**TASK PROMPT**
Copy whichever lines contain the string "darts".

'''

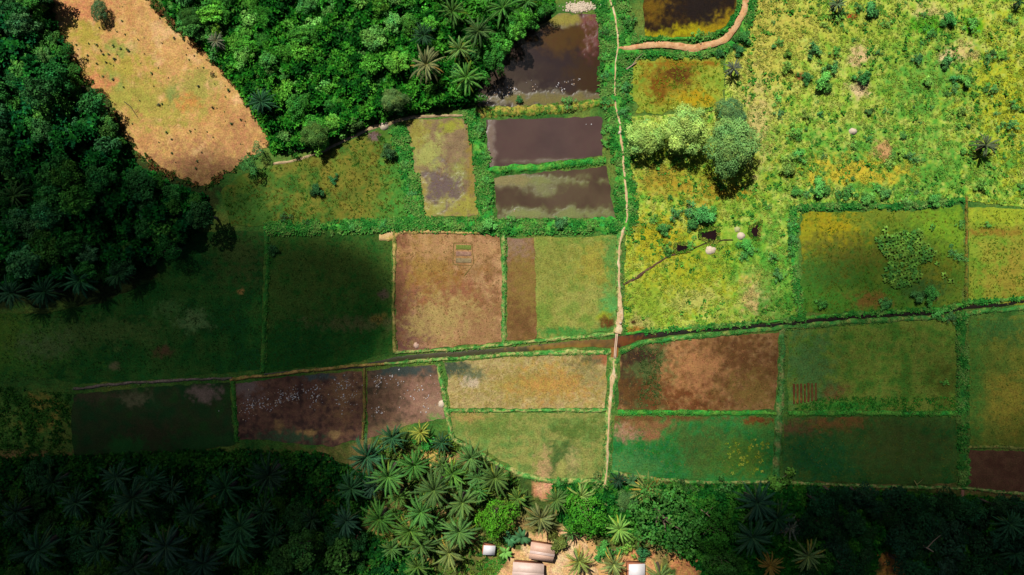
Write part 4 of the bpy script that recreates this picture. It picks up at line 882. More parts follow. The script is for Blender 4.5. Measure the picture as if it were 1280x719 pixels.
# ================================================================ TREES OF THE WOODS
def darts(poly, dmin, n, block=()):
    px, py = in_poly(poly, n); out = []
    for x, y in zip(px, py):
        if all((x - a) ** 2 + (y - b) ** 2 > (dmin * rng.uniform(.8, 1.15)) ** 2 for a, b in out) and all((x - a) ** 2 + (y - b) ** 2 > c * c for a, b, c in block):
            out.append((x, y))
    return out
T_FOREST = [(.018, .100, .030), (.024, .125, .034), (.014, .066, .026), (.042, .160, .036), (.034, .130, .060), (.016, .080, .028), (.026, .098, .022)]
LW = [(-22, -22), (58, -22), (60, 20), (74, 45), (88, 75), (96, 112), (128, 128), (144, 165), (158, 195), (185, 220), (215, 235), (250, 246), (258, 262), (240, 290), (205, 325), (150, 335), (120, 345), (60, 350), (-22, 360)]
LPALM = [(97, 350, 23), (53, 363, 22), (147, 343, 18), (17, 362, 22), (50, 132, 16), (18, 240, 18)]
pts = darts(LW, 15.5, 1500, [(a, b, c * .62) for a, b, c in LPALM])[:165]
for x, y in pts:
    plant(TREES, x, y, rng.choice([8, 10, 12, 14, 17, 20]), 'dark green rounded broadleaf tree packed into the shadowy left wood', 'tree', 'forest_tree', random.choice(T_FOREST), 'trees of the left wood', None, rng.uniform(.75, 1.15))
for (a, b, c), lb in zip(LPALM, ('spreading dark palm on the lower edge of the left wood', 'dark palm between two palms on the lower edge of the left wood', 'small dark palm nearest the shaded plot on the lower edge of the left wood', 'dark palm cut by the left edge below the wood', 'thin dark palm lost among the rounded trees near the clearing', 'small dark palm at the left edge inside the wood')):
    palm(a, b, c, lb, 'palms of the left wood', G_DARK if b > 300 else G_MID)  # lower palms take the frond tint darkened for shade
for x, y, r, lb, c in ((55, 70, 12, 'bright green round crown standing out in the upper left wood', (.05, .15, .05)), (88, 112, 10, 'bright crown at the corner of the left wood beside the clearing', (.045, .15, .04)), (58, 187, 7, 'small yellow green crown in the left wood', (.13, .19, .03)), (120, 176, 8, 'small vivid crown near the right edge of the left wood', (.05, .16, .03))):
    plant(TREES, x, y, r, lb, 'tree', 'forest_tree', c)

UW = [(190, -22), (215, 16), (242, 42), (272, 66), (300, 92), (322, 120), (342, 150), (352, 186), (400, 176), (440, 160), (470, 140), (510, 128), (570, 122), (590, 104), (606, 62), (640, 36), (670, 14), (690, -22)]
UPALM = [(533, 81, 24, (.075, .125, .045), 'yellowish fronded palm at the heart of the upper palm clump'), (597, 41, 22, G_MID, 'palm in the upper clump closest to the dark pond top'), (628, 12, 24, G_MID, 'palm at the top edge beside the dark pond'), (577, 64, 20, G_PALE, 'lighter palm between two palms left of the dark pond'),
         (586, 98, 23, G_MID, 'lowest palm of the upper clump, beside the pond edge'), (567, 14, 20, G_MID, 'palm near the top edge left of the pond palms'), (530, 46, 18, G_DARK, 'dim palm half hidden behind the yellowish one'), (328, 131, 20, G_DARK, 'dark feathery palm at the corner of the bare clearing'), (268, 51, 13, G_GREY, 'pale grey green palm on the edge of the clearing'), (660, 4, 20, G_MID, 'palm cut by the top edge above the dark pond')]
for a, b, c, g, lb in UPALM: palm(a, b, c, lb, None, g)
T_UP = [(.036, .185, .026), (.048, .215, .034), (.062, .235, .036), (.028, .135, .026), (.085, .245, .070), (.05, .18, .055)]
pts = darts(UW, 12.5, 2600, [(a, b, c * .65) for a, b, c, g, l in UPALM])[:215]
for x, y in pts:
    if y < 60 and x < 330 or rng.random() < .3:
        plant(TREES, x, y, rng.choice([8, 10, 13, 16]), 'green leafy young tree crowded into the dense upper wood', 'tree', 'young_tree', random.choice(T_UP), 'young trees of the upper wood', None, .7)
    else:
        plant(SHRUBS, x, y, rng.choice([7, 9, 12, 15]), 'green leafy young tree crowded into the dense upper wood', 'tree', 'young_tree', random.choice(T_UP), 'young trees of the upper wood')
for x, y, r, c, lb in ((491, 124, 16, (.10, .19, .08), 'pale grey green feathery tree above the white heap'), (392, 167, 15, (.06, .17, .05), 'bright green tree above the pale path, left of the palms'), (441, 155, 12, (.06, .13, .05), 'grey green tree on the lower edge of the upper wood'), (270, 36, 9, (.09, .22, .03), 'vivid lime crown beside the clearing palm'),
                       (475, 6, 13, (.06, .20, .03), 'vivid green crown at the top edge of the upper wood'), (512, 30, 11, (.04, .17, .03), 'bright round crown left of the palm clump'), (238, 22, 14, (.035, .12, .03), 'large rounded crown overhanging the top of the clearing'), (310, 205, 13, (.05, .19, .07), 'bright leafy tree below the tip of the clearing'), (322, 186, 12, (.05, .17, .06), 'soft green tree right at the tip of the clearing'), (455, 45, 9, (.06, .18, .04), 'small bright crown in the middle of the upper wood')):
    plant(FEATHER if r > 13 else TREES, x, y, r, lb, 'tree', 'broadleaf_tree', c)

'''

**TASK SOLUTION**
def darts(poly, dmin, n, block=()):
pts = darts(LW, 15.5, 1500, [(a, b, c * .62) for a, b, c in LPALM])[:165]
pts = darts(UW, 12.5, 2600, [(a, b, c * .65) for a, b, c, g, l in UPALM])[:215]